Книга Захара Прилепина, номинированная на Нацбест, это сборник очерков. Хороший жанр, совершенно редкий в наши дни, когда любая статья выдумывается между кофе и первой сигаретой. Перед нами живой материал, не экспериментальные эссе, а эмпирический опыт, зарисовки, цитаты, интервью. Не литература, хотя мысль и фраза у Прилепина всегда точны и хорошо подогнаны между собой. Не окончательная аналитическая работа, хотя она явно подразумевается и даёт весь необходимый для этого материал. Не знаю, что прочить этой книге, может быть, проще было бы разбирать последнюю книгу Прилепина «Взвод». Но это и не агитка в стиле Ильи Эренбурга. Эти очерки не написаны ни для разжигания ненависти, ни для наведения прицела. 

«Всякое бывает, наверное; но ни в одной компании, ни в магазинах, ни в транспорте, ни даже на передовой я не слышал в Донецке слов ненависти по отношению к Украине. Про добровольческие батальоны — да, про киевскую власть — да; но украинский народ, украинский язык — всё это не тревожит, не волнует, не злит. Забыть — могут, но разжигать в себе ненависть — зачем?»
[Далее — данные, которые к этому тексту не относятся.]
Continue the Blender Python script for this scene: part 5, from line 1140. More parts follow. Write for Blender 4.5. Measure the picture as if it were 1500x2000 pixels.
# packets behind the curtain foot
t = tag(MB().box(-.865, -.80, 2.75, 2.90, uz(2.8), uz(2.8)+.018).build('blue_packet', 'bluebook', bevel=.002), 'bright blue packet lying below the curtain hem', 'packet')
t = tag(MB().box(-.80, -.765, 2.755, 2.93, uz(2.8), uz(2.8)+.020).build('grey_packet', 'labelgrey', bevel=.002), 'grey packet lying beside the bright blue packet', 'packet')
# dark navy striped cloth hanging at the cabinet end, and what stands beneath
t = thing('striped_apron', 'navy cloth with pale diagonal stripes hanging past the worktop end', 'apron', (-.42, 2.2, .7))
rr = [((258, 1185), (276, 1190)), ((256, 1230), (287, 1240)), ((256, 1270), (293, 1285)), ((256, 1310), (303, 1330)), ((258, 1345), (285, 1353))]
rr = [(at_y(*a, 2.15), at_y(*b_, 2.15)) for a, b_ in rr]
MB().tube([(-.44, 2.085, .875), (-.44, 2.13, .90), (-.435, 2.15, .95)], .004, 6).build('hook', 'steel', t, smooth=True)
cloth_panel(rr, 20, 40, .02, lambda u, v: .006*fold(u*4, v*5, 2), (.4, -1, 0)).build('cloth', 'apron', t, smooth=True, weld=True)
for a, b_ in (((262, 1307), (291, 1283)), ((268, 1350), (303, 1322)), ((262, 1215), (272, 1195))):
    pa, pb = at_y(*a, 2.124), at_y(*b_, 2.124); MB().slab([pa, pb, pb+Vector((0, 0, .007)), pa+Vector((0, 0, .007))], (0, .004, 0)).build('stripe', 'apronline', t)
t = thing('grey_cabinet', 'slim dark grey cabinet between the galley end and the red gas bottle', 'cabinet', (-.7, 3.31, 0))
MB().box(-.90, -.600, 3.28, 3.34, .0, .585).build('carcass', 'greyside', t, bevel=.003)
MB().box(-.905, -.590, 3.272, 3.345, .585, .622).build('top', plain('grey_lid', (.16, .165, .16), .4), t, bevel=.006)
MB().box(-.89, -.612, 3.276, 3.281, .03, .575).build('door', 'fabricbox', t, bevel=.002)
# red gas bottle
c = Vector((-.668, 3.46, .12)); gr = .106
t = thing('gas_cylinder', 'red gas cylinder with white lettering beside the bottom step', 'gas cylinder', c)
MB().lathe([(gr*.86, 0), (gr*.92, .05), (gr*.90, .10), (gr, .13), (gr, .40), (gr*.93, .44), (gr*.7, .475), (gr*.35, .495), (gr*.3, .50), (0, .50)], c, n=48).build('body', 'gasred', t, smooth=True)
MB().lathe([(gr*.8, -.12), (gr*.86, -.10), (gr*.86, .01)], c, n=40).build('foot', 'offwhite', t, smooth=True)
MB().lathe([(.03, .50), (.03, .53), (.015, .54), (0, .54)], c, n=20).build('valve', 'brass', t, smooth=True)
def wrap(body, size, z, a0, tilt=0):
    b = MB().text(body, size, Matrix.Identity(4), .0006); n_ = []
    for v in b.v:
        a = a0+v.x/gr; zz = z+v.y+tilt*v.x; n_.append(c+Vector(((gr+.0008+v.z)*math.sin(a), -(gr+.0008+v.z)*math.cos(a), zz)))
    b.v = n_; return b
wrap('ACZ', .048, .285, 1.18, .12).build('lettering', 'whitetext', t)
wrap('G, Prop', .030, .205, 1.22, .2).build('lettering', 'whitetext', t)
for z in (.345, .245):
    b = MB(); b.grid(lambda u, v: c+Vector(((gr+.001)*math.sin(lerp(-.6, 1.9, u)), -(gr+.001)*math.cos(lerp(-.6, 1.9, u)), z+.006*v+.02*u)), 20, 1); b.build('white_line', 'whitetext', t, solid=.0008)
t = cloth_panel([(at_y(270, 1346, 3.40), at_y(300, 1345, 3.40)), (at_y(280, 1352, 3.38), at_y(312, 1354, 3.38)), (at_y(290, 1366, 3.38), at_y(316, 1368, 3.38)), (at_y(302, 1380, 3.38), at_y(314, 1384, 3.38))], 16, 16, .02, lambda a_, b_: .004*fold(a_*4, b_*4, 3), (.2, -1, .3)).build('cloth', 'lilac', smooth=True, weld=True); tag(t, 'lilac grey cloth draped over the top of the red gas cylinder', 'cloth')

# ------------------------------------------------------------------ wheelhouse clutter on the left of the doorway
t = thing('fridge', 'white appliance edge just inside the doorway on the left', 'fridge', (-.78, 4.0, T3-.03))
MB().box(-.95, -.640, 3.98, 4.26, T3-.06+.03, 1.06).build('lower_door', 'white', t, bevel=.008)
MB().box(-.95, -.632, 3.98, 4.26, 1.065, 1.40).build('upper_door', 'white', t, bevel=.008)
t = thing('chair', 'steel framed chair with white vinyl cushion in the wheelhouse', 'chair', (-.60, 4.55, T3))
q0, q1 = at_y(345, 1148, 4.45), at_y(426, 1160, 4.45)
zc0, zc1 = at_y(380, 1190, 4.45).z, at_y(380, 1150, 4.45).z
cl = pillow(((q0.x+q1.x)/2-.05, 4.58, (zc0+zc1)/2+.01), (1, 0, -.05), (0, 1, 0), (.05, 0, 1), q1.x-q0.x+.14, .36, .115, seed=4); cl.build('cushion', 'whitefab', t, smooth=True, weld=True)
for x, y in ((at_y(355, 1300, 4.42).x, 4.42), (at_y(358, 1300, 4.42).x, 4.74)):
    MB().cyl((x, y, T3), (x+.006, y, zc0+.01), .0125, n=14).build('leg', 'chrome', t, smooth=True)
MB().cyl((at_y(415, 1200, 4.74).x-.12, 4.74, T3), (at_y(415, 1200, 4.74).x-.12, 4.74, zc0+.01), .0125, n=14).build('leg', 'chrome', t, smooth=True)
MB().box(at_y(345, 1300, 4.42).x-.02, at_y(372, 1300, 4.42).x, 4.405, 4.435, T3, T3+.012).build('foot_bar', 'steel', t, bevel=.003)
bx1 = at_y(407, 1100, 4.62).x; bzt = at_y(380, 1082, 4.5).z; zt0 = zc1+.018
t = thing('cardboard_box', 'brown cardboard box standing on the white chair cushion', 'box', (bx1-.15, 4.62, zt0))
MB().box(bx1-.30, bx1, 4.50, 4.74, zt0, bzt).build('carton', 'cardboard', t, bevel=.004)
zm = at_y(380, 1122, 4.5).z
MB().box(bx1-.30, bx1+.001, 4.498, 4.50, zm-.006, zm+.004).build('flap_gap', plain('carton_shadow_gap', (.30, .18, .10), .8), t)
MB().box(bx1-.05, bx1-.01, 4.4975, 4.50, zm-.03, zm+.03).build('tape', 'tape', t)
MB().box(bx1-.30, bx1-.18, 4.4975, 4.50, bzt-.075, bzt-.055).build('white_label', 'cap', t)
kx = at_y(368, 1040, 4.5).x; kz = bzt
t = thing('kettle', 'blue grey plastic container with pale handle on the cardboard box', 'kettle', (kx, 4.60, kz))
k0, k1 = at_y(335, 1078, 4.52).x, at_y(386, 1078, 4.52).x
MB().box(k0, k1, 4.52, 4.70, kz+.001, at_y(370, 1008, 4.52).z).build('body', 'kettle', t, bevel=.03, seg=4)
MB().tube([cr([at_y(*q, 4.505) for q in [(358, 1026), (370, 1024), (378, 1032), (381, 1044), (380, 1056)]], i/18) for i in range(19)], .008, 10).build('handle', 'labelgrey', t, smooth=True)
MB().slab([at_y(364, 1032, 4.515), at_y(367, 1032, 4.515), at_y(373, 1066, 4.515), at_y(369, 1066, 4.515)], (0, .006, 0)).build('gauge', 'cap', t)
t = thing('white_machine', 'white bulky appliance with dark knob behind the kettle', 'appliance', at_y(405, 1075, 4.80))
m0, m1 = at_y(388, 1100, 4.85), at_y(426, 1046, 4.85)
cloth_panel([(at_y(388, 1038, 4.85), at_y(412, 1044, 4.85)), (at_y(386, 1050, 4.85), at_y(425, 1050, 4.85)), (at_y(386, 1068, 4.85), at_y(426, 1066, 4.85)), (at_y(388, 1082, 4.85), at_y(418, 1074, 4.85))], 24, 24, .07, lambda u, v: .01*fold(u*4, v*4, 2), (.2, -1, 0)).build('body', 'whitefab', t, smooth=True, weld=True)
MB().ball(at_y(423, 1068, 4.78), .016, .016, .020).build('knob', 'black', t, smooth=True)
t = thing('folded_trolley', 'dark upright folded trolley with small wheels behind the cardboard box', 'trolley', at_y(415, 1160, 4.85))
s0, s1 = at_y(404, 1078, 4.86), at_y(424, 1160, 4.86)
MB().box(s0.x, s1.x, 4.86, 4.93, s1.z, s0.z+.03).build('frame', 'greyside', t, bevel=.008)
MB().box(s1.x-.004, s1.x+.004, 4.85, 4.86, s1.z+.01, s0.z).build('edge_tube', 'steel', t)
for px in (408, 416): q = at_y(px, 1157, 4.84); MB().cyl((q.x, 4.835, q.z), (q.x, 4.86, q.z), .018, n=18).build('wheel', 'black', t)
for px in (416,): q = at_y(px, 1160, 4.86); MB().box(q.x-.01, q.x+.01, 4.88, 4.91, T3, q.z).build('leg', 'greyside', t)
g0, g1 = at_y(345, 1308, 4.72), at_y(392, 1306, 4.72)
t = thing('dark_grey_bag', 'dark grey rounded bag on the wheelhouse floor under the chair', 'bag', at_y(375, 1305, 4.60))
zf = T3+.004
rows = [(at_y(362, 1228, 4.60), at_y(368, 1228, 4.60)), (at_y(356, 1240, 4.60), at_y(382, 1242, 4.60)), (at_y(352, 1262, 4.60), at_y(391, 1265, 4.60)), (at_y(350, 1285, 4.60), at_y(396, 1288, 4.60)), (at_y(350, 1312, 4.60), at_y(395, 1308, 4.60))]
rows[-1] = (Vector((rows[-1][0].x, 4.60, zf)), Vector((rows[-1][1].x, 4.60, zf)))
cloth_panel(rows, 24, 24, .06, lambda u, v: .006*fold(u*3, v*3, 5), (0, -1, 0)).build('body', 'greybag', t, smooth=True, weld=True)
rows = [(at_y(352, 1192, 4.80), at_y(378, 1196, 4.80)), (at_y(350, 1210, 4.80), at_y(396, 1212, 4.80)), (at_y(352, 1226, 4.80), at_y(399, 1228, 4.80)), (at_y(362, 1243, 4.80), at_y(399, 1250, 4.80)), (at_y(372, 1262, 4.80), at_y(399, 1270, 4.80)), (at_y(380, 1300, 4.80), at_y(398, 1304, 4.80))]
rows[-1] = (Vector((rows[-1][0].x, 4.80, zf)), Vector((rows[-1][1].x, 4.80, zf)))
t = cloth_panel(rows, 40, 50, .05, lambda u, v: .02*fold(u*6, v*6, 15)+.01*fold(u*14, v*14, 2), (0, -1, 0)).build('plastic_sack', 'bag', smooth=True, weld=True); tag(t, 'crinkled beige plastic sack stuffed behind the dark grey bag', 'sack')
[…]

Необходимо заявить, что «Всё, что должно разрешиться…» — это материал, о котором на протяжении всей истории человечества могли бы только мечтать (обычно он появляется лишь через несколько лет или эпох после прецедента, когда всё уже разрешилось), материал, собранный в реальном времени авторитетным автором (то есть человеком, который честен и не собирается сооружать удобную идеологию). Вы хотите по-настоящему задуматься о происходящем в Донецкой народной республике? — Вот вам именно то, что следует учесть, к какому бы лагерю вы не поторопились себя отнести. Это неотшлифованные, не переведённые в абстракцию, никакой идеологией не протравленные исторические факты о ситуации, которой неизлечимо «брюхата» история славянского мира и которая как-то обязана разрешиться от бремени.  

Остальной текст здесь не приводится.